Aim: Leave out the pictures and retype only the lines from the opening line to the line that holds "from mathutils import Vector, Matrix", both ends included.

Data:
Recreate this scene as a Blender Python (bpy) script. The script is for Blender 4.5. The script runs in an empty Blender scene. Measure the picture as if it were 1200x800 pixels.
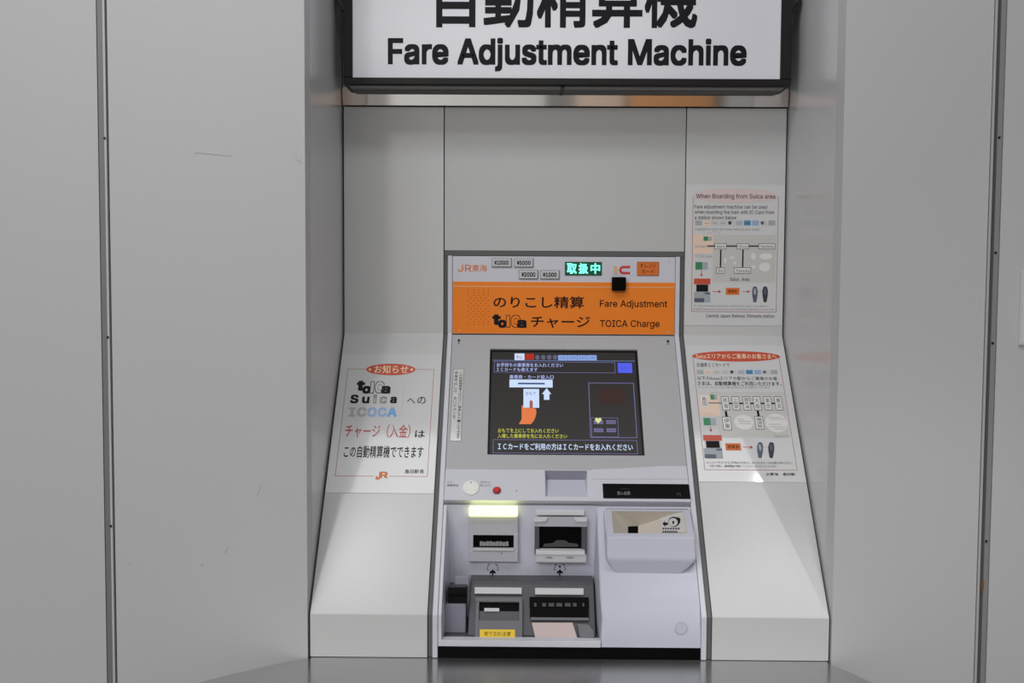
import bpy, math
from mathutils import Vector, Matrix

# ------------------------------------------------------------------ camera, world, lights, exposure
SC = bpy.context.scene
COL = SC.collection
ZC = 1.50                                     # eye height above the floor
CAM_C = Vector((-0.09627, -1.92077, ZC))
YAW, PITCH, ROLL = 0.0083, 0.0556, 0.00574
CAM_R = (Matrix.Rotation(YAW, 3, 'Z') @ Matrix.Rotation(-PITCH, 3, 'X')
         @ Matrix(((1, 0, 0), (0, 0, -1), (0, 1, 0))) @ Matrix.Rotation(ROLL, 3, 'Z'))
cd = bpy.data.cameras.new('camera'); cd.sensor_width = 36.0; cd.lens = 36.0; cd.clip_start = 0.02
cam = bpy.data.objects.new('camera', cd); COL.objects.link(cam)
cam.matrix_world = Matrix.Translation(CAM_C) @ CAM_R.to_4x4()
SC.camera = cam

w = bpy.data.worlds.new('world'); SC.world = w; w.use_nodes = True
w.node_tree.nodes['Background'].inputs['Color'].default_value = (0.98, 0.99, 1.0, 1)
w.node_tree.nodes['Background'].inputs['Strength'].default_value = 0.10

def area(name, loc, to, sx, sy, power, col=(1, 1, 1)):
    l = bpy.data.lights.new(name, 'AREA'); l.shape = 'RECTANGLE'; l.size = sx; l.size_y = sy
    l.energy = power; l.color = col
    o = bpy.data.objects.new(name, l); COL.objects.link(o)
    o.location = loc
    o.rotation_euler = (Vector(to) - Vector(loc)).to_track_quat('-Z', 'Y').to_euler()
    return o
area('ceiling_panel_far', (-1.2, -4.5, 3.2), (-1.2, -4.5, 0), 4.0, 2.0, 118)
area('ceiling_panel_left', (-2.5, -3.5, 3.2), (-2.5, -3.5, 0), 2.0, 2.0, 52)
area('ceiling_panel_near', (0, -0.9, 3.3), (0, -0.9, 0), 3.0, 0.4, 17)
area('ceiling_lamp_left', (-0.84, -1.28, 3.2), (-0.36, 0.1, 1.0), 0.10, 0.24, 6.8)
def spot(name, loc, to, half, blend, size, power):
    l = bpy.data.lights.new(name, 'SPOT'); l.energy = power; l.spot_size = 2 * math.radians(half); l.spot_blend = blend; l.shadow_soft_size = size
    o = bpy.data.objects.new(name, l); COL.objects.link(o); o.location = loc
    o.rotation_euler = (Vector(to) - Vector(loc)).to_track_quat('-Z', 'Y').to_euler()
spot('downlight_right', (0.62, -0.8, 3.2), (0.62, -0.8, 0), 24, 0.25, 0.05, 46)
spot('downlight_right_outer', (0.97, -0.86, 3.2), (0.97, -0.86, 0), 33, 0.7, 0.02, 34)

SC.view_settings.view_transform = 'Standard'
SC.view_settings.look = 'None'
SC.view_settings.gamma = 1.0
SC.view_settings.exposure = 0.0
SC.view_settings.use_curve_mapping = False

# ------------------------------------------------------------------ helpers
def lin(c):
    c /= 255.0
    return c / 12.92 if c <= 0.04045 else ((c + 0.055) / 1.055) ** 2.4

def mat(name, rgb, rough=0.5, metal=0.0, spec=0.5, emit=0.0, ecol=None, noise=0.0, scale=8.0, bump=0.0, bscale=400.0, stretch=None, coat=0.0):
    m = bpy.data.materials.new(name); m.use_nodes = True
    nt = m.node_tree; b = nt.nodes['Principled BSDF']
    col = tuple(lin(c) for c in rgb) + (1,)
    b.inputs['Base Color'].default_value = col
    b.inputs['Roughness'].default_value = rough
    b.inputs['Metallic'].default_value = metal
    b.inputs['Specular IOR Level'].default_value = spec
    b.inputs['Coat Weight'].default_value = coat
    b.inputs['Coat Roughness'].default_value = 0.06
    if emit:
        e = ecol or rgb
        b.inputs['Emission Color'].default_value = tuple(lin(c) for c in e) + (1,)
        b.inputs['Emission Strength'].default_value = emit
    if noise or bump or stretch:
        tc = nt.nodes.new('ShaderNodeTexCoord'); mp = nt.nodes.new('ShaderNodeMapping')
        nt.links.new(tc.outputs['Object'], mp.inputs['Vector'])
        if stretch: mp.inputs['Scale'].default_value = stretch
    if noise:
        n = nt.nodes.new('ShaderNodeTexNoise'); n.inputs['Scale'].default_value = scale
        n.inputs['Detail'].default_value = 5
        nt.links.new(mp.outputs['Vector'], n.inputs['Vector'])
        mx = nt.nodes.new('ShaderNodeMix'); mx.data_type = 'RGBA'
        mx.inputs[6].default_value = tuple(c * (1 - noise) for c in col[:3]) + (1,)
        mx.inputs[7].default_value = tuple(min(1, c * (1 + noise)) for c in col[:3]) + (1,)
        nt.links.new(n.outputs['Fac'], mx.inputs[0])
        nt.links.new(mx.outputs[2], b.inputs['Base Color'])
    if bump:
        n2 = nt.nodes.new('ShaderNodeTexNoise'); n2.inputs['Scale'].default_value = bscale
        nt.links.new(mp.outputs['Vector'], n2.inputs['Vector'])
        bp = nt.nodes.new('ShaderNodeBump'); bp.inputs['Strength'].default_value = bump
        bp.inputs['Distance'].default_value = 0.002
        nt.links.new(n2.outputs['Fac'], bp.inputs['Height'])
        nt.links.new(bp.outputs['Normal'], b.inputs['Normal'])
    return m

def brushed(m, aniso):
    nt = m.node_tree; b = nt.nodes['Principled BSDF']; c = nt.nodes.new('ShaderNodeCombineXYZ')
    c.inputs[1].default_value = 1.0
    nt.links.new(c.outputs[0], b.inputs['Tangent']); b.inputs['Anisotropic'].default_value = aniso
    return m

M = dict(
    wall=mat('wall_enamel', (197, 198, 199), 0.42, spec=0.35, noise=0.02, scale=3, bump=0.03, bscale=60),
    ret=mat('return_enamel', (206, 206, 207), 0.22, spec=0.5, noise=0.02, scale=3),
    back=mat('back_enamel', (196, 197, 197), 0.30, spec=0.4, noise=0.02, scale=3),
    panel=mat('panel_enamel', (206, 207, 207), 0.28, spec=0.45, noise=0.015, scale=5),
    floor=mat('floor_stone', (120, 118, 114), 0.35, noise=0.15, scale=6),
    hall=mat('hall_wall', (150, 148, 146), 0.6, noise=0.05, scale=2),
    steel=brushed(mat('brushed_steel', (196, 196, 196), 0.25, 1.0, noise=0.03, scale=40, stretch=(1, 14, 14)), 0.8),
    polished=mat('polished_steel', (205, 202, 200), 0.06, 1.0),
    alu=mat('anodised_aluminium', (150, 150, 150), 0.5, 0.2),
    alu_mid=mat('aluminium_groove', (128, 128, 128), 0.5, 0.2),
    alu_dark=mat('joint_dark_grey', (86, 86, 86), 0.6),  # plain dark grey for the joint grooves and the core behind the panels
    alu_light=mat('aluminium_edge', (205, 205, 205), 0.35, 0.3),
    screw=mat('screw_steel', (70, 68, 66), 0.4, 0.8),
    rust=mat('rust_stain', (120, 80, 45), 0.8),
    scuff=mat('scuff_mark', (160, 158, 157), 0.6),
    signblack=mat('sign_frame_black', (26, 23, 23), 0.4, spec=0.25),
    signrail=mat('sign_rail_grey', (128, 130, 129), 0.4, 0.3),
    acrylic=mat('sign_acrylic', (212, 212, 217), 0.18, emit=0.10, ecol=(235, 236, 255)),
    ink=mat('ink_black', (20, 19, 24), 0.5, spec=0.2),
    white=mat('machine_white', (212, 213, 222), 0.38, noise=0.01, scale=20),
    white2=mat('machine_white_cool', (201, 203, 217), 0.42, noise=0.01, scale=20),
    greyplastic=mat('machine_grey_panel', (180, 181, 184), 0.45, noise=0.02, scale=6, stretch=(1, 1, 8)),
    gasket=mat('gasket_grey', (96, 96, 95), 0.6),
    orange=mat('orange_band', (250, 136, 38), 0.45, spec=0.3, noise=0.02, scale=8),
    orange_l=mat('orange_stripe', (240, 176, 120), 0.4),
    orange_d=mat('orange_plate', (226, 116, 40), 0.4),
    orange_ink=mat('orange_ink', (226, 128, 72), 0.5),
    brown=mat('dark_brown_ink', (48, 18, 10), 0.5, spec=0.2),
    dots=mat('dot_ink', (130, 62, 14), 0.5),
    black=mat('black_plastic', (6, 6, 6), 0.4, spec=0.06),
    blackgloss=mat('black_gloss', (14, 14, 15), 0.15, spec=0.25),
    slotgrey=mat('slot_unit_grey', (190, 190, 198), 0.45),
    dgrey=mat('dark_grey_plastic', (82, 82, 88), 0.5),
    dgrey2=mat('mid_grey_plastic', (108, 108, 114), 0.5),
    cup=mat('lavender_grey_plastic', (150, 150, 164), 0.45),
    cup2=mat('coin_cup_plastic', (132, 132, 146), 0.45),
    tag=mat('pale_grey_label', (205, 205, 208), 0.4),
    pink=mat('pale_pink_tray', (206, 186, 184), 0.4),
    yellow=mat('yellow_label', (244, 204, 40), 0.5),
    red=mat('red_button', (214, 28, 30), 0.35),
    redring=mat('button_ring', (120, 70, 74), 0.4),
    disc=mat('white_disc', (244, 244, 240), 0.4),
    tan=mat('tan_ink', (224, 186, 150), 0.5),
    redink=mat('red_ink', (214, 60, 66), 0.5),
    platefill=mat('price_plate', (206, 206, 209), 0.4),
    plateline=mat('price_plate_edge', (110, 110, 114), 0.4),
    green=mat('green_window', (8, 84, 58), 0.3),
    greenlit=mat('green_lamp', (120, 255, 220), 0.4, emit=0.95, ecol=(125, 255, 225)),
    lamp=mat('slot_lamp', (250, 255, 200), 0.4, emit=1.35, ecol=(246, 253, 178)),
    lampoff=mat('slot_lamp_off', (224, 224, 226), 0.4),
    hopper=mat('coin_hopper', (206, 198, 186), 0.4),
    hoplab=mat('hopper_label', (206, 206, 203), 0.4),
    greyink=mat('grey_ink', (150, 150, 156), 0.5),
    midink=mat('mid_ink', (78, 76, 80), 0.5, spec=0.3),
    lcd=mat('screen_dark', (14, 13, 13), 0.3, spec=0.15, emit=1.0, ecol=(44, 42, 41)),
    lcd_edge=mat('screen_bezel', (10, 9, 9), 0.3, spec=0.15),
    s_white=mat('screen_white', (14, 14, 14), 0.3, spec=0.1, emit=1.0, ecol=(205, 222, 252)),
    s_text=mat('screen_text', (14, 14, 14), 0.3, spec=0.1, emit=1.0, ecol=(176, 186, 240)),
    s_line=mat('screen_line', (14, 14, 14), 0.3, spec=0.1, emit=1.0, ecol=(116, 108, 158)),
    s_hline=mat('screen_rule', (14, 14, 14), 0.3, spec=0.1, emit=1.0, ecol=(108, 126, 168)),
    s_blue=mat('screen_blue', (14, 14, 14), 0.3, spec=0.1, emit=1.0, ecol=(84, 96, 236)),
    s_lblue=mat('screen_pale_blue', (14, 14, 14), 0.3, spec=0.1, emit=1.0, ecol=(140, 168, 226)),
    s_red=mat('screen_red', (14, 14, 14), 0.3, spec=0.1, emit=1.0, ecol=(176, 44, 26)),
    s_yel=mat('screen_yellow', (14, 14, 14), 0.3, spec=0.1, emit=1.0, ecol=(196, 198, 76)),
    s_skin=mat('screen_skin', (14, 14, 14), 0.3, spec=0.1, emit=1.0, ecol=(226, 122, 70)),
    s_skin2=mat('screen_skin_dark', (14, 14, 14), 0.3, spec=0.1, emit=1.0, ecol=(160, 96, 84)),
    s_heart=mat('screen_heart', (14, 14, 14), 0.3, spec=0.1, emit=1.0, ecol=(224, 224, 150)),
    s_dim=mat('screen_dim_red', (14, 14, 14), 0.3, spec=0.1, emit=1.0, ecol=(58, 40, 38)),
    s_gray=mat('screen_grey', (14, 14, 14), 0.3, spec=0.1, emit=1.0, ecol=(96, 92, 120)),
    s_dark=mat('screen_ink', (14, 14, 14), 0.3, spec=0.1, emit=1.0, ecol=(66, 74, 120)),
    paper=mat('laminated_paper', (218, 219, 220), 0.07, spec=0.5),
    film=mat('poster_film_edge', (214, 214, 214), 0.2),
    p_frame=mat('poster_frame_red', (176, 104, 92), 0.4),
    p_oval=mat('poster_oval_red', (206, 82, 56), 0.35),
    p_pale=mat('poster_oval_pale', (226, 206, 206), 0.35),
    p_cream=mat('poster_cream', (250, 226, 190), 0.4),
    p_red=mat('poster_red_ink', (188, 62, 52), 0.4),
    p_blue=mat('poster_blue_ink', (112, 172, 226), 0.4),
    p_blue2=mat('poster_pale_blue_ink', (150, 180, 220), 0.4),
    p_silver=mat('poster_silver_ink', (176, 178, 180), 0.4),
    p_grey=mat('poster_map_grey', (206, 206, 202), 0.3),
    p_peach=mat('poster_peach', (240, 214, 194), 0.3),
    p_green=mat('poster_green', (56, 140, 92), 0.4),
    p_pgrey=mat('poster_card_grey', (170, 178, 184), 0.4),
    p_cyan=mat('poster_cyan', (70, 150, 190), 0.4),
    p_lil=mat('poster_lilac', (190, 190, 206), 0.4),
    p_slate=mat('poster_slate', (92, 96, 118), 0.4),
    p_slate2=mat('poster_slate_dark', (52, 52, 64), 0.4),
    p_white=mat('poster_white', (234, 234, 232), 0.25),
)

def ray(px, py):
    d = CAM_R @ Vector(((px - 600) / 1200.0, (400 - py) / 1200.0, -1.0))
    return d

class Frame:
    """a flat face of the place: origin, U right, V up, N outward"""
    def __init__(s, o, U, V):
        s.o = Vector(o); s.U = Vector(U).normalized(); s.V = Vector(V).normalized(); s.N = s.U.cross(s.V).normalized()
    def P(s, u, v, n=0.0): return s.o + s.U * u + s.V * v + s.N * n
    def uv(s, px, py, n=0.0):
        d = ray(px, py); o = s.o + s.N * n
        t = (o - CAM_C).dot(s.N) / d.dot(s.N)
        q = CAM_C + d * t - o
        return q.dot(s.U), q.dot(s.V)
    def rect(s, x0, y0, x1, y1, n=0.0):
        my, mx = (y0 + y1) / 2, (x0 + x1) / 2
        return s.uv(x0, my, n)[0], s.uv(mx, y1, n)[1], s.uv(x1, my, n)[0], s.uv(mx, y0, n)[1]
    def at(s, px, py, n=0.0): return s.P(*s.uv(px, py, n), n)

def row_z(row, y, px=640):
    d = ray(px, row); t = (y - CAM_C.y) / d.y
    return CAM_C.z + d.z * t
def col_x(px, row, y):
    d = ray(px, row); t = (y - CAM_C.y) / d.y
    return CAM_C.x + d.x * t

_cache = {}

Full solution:
Recreate this scene as a Blender Python (bpy) script. The script is for Blender 4.5. The script runs in an empty Blender scene. Measure the picture as if it were 1200x800 pixels.
import bpy, math
from mathutils import Vector, Matrix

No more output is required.